Top 5 Phrases That Drive Me Crazy

 

I am joining in with Kate Takes 5 listography for the first time – although this is 2 months too late to actually join in but I am doing it because the topic is great, and I have a whole lot of phrases that are annoying me at the moment. All relating to Phil’s deployment …

Oh it must be like being a single mum.
Er no, actually it’s not. I mean seriously. Single mums have it a lot harder. FFS.

You’re lucky, you have the best of both worlds.
Look the only thing good about my husband being deployed for 7 months is the extra wardrobe space.

At least Little Legs is young so she won’t know what’s happening.
Again. Seriously. Jeez. Read my blog posts will you. Of course she has sussed her Daddy’s not home.

At least Sailor’s don’t die.
Halle-fucking-lujah my husband isn’t dead. In all fairness, it’s not often sailors die but what a benchmark.

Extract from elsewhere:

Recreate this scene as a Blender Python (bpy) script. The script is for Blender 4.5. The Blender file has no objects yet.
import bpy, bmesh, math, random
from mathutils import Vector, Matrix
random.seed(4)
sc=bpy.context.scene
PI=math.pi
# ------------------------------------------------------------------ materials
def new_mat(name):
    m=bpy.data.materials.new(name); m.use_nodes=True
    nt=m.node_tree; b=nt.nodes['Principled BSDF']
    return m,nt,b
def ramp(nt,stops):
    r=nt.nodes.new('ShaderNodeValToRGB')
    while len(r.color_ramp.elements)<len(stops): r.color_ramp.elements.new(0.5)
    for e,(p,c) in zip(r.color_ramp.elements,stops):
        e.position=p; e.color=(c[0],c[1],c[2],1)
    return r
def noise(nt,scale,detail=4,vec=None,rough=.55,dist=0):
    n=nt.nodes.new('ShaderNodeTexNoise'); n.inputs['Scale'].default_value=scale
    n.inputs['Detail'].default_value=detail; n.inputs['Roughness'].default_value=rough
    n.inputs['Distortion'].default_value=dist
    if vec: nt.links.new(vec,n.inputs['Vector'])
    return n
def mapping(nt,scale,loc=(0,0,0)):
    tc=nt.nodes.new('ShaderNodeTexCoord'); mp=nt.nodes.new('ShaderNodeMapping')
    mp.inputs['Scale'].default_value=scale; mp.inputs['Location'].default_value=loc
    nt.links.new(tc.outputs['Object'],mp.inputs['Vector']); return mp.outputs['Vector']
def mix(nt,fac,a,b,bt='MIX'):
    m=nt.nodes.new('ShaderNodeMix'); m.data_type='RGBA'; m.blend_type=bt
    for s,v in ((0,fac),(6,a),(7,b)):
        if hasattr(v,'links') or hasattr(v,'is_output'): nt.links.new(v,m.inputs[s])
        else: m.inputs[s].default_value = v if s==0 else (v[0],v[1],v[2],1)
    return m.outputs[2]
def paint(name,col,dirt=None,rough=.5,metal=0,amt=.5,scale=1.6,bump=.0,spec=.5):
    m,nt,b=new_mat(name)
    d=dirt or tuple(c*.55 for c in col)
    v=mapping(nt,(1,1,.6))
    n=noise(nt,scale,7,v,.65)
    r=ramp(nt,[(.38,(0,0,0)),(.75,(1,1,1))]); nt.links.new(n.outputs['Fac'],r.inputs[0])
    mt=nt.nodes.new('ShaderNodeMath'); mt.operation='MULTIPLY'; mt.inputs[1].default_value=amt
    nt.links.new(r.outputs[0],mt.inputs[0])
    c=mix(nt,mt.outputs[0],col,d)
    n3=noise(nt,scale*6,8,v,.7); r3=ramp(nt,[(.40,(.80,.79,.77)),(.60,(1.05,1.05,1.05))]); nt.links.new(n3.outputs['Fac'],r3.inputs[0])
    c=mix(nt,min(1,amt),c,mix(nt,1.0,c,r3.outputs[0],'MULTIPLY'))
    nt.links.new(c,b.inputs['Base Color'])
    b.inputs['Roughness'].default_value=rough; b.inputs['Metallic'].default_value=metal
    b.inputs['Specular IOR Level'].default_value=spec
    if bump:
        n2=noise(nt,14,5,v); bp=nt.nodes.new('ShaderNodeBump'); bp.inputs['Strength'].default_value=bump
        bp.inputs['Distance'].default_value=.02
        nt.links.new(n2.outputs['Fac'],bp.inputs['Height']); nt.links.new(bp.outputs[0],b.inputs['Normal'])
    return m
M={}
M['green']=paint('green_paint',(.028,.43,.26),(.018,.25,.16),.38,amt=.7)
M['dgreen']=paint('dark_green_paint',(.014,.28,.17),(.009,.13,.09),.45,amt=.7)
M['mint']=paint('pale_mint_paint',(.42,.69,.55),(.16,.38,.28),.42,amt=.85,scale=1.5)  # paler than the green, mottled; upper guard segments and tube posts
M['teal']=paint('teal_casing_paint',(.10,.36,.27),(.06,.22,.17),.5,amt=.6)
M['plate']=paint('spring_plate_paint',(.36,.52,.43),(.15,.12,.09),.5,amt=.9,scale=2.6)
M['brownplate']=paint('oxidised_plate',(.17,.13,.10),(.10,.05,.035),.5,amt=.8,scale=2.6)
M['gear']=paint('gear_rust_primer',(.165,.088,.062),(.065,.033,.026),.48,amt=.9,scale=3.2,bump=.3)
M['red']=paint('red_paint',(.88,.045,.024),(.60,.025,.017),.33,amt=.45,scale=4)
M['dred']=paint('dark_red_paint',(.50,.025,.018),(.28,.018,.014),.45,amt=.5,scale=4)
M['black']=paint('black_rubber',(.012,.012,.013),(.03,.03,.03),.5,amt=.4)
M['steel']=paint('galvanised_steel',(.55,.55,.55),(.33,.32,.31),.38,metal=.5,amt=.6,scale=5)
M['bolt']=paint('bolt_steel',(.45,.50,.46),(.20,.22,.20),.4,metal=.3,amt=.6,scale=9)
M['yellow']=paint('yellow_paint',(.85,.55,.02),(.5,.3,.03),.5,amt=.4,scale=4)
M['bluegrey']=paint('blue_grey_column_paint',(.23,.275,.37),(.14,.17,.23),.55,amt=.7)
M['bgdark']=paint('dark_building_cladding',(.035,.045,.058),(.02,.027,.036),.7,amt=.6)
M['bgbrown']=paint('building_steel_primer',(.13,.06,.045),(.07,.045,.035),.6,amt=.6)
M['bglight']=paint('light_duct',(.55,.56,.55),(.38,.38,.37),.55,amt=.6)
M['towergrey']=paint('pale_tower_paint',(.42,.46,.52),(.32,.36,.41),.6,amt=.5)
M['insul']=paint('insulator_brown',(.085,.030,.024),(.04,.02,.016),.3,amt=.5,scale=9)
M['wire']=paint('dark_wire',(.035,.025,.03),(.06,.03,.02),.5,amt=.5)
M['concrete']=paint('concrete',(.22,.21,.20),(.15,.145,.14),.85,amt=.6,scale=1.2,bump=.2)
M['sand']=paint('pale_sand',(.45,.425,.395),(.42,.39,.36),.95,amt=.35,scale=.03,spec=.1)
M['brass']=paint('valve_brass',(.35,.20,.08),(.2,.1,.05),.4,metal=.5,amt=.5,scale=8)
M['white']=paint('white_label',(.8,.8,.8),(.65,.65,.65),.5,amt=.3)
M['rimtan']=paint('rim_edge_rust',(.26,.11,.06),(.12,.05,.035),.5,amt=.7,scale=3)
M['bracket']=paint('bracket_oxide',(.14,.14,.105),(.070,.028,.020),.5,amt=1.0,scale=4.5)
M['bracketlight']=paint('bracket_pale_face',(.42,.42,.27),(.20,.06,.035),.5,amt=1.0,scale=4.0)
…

Communications are so much better these days – you can skype and everything.
No we can’t. Nor facebook. Nor tweet. You get 30 mins as standard satellite phone access, which you can top up at your own cost. You can’t use any personal communication which will show where the ship is. They have no phone reception when they’re in the middle of the ocean. It normally goes when they’re 7 miles or so out. I can email. My emails can be held in quarantine for 48 hours especially if I attach a photo. We can skype when Phil is on shore. If he can find a internet cafe  or wifi connection for his iPad – which isn’t easy where he’s going.